§ 105‑164.28.  Certificate of exemption.

(a) Relief From Liability. – Except as provided in subsection (b) of this section, a seller is not liable for the tax otherwise applicable if the Secretary determines that a purchaser improperly claimed an exemption, or if the seller within 90 days of the sale meets the following requirements:

(1) For a sale made in person, the seller obtains a certificate of exemption or a blanket certificate of exemption from a purchaser with which the seller has a recurring business relationship. If the purchaser provides a paper certificate, the certificate must be signed by the purchaser and state the purchaser's name, address, certificate of registration number, reason for exemption, and type of business. For purposes of this subdivision, a certificate received by fax is a paper certificate. If the purchaser does not provide a paper certificate, the seller must obtain and maintain the same information required had a certificate been provided by the purchaser.

(2) Repealed by Session Laws 2013‑414, s. 43(a), effective August 23, 2013.

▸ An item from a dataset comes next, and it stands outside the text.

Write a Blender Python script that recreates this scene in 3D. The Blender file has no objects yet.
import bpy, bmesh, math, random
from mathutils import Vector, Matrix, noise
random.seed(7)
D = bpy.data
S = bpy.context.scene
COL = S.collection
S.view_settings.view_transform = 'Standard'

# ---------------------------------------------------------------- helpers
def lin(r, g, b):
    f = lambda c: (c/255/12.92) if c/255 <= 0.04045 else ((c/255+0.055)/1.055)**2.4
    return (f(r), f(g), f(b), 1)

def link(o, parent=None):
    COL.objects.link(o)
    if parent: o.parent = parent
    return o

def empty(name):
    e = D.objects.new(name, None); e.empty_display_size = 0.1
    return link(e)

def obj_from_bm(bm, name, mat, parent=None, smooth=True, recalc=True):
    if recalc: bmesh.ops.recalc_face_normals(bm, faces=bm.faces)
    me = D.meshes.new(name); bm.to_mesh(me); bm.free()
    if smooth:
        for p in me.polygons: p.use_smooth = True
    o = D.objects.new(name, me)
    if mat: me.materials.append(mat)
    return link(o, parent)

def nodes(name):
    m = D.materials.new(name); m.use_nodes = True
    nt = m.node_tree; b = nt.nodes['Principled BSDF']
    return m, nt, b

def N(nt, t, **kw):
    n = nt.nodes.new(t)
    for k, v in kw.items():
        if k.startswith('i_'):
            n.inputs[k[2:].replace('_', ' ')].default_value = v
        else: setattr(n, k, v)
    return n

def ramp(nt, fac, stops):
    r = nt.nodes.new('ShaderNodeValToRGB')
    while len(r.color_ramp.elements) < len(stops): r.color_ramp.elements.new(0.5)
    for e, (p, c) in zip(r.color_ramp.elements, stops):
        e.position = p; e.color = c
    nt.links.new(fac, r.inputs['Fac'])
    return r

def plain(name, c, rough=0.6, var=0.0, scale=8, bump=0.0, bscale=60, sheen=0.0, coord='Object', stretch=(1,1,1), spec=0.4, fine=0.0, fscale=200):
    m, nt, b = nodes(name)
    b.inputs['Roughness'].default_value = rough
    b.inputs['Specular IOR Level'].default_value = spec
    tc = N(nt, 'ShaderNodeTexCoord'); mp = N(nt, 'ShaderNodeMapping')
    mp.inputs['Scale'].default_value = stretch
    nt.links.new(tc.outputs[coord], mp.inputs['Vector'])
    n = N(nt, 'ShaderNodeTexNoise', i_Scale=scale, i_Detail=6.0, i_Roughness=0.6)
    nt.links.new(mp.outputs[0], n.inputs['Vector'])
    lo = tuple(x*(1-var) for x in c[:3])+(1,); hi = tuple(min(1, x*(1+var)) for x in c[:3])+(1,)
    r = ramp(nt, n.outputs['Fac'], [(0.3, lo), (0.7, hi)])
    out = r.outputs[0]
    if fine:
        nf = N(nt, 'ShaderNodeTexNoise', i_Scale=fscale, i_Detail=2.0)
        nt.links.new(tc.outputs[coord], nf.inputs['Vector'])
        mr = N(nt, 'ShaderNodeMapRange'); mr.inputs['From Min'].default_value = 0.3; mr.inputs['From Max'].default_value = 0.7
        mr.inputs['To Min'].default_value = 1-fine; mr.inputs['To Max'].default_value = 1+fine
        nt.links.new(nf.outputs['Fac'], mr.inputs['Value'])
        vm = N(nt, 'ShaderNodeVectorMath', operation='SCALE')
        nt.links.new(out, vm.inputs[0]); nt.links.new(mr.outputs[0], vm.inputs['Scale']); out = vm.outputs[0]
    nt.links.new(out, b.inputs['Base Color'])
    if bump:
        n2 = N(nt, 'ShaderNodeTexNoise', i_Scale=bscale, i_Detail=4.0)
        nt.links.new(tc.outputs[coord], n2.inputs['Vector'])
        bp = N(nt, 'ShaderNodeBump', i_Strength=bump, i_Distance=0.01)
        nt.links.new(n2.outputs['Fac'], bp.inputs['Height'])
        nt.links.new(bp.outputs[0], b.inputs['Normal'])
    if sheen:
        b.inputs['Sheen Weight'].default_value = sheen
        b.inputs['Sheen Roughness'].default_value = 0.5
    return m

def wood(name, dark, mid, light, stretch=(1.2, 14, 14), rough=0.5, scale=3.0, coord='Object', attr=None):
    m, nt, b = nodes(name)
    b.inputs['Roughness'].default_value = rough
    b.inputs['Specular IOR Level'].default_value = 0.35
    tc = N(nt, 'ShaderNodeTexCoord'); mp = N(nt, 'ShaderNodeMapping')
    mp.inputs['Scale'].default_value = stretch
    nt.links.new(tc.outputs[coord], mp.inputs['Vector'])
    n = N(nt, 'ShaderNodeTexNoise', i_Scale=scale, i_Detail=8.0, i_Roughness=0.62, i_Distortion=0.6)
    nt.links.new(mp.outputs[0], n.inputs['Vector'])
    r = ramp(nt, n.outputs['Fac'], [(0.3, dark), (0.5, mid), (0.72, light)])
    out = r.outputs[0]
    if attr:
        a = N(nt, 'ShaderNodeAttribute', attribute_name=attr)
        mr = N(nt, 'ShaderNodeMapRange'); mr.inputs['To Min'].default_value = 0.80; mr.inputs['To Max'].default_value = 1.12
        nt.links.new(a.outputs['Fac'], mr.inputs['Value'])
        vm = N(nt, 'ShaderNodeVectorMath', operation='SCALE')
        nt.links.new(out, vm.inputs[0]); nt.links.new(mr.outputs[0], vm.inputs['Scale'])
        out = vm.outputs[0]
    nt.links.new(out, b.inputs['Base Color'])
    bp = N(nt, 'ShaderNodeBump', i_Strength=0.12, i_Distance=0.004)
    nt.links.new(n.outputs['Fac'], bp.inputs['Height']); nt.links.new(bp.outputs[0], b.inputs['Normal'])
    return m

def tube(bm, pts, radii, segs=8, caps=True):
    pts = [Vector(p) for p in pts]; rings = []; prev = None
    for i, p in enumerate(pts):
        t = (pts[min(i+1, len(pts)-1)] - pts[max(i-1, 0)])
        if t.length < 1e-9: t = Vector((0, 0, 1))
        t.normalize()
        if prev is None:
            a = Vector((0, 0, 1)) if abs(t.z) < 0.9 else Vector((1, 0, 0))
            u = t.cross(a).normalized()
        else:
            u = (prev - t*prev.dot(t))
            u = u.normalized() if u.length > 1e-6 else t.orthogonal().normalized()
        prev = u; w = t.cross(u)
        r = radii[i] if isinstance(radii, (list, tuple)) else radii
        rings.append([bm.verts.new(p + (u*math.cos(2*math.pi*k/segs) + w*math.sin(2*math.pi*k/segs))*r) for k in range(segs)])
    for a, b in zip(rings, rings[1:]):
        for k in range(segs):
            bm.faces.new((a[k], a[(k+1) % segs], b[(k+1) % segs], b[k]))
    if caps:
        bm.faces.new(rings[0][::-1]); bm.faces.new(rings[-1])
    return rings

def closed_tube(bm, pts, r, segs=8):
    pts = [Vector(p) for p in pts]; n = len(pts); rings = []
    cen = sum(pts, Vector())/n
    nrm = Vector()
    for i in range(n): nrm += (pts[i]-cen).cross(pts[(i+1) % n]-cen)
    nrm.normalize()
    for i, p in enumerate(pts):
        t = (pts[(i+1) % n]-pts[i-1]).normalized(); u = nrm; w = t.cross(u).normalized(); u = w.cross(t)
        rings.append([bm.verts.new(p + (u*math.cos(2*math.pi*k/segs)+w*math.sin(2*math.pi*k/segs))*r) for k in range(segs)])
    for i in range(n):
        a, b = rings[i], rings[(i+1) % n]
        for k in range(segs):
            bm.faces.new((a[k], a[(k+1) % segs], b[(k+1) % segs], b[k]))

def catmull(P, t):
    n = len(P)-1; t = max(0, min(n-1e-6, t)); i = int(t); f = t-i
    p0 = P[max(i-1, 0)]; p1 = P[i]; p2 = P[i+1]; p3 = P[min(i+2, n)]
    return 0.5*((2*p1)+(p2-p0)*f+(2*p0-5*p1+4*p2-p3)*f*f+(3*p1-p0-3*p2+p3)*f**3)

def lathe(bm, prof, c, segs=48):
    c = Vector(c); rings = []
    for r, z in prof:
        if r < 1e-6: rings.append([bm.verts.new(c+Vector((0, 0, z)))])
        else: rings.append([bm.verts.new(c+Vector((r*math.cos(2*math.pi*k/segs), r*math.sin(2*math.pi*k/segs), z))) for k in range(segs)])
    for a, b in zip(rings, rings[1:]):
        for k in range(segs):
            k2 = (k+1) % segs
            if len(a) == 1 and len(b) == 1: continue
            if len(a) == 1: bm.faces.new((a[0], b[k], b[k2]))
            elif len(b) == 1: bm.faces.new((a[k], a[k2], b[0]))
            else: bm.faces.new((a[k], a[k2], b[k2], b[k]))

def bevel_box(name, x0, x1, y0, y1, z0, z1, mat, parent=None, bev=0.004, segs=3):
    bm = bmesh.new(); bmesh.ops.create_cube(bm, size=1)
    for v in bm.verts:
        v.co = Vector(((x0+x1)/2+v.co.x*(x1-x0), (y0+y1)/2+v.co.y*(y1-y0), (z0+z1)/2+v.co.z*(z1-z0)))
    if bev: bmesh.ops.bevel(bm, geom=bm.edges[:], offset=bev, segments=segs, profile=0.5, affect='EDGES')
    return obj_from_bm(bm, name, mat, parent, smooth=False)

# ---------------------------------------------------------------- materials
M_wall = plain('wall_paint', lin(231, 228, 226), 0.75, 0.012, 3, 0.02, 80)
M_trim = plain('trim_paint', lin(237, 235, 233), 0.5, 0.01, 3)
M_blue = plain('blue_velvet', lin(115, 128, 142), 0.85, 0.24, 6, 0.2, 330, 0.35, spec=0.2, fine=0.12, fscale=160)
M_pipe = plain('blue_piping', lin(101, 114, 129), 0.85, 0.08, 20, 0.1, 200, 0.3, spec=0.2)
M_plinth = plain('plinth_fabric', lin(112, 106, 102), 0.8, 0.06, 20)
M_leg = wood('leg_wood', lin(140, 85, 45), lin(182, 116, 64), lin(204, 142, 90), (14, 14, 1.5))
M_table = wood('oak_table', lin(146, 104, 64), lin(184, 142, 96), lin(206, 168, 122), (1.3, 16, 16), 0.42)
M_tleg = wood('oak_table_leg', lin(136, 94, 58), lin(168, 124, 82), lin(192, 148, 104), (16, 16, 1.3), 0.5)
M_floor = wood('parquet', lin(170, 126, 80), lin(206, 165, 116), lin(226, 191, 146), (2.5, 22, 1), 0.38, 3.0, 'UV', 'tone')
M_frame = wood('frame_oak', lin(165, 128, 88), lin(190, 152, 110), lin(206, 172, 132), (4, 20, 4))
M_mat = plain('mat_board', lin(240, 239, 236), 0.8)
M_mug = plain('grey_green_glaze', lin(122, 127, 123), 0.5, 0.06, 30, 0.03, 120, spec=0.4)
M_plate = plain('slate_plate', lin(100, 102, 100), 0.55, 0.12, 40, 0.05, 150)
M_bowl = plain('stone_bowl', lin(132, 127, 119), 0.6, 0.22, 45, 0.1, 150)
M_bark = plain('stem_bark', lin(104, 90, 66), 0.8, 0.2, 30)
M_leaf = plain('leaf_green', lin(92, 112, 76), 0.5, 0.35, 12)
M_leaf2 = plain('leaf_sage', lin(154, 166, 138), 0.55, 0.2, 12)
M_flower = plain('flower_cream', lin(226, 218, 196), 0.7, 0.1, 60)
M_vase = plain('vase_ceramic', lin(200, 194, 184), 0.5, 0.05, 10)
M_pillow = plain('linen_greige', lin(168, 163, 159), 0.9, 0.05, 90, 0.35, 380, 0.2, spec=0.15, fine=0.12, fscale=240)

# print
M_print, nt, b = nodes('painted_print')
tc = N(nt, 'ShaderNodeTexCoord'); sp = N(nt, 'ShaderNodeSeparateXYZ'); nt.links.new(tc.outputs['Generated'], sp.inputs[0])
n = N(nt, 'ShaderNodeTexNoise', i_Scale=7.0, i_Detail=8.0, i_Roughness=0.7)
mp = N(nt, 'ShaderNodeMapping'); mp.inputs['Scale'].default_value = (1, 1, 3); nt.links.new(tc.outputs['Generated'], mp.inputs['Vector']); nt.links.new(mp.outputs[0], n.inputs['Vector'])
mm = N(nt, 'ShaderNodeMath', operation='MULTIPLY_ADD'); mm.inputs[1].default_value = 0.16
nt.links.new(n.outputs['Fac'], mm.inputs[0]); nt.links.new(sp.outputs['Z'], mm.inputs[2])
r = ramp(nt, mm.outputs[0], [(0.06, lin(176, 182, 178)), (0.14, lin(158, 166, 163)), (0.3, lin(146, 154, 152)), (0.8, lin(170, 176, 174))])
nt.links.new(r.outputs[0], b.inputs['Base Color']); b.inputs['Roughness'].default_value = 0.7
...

(3) For a sale made over the Internet or by other remote means, the seller obtains the purchaser's name, address, certificate of registration number, reason for exemption, and type of business and maintains this information in a retrievable format in its records. If a certificate of exemption is provided electronically for a remote sale, the requirements of subdivision (1) of this subsection apply except the electronic certificate is not required to be signed by the purchaser.

(4) In the case of drop shipment sales, a third‑party vendor obtains a certificate of exemption provided by its customer or any other acceptable information evidencing qualification for a resale exemption, regardless of whether the customer is registered to collect and remit sales and use tax in the State.

(b) Substantiation Request. – If the Secretary determines that a certificate of exemption or the required data elements obtained by the seller are incomplete, the Secretary may request substantiation from the seller. A seller is not required to verify that a certificate of registration number provided by a purchaser is correct. If a seller does one of the following within 120 days after a request for substantiation by the Secretary, the seller is not liable for the tax otherwise applicable:

(1) Obtains a fully completed certificate of exemption from the purchaser provided in good faith. The certificate is provided in good faith if it claims an exemption that meets all of the following conditions:

a. It was statutorily available in this State on the date of the transaction.

b. It could be applicable to the item being purchased.

c. It is reasonable for the purchaser's type of business.

(2) Obtains other information to establish the transaction was not subject to tax.

(c) Fraud. – The relief from liability under this section does not apply to a seller who does any of the following:

(1) Fraudulently fails to collect tax.

(2) Solicits purchasers to participate in the unlawful claim of an exemption.

(3) Accepts an exemption certificate when the purchaser claims an entity‑based exemption when the subject of the transaction sought to be covered by the exemption certificate is received by the purchaser at a location operated by the seller, and the claimed exemption is not available in this State.

(4) Had knowledge or had reason to know at the time information was provided relating to the exemption claimed that the information was materially false.

(5) Knowingly participated in activity intended to purposefully evade tax properly due on the transaction.

(d) Purchaser's Liability. – A purchaser who does not resell an item purchased under a certificate of exemption is liable for any tax subsequently determined to be due on the sale.

(e) Renewal of Information. – The Secretary may not require a seller to renew a blanket certificate of exemption or to update exemption certificate information or data elements when there is a recurring business relationship between the buyer and seller. For purposes of this section, a recurring business relationship exists when a period of no more than 12 months elapse between sales transactions. (1957, c. 1340, s. 5; 1973, c. 476, s. 193; 1991 (Reg. Sess., 1992), c. 914, s. 1; 2000‑120, s. 6; 2005‑276, s. 33.15; 2009‑451, s. 27A.3(r); 2011‑330, s. 28; 2013‑414, s. 43(a).)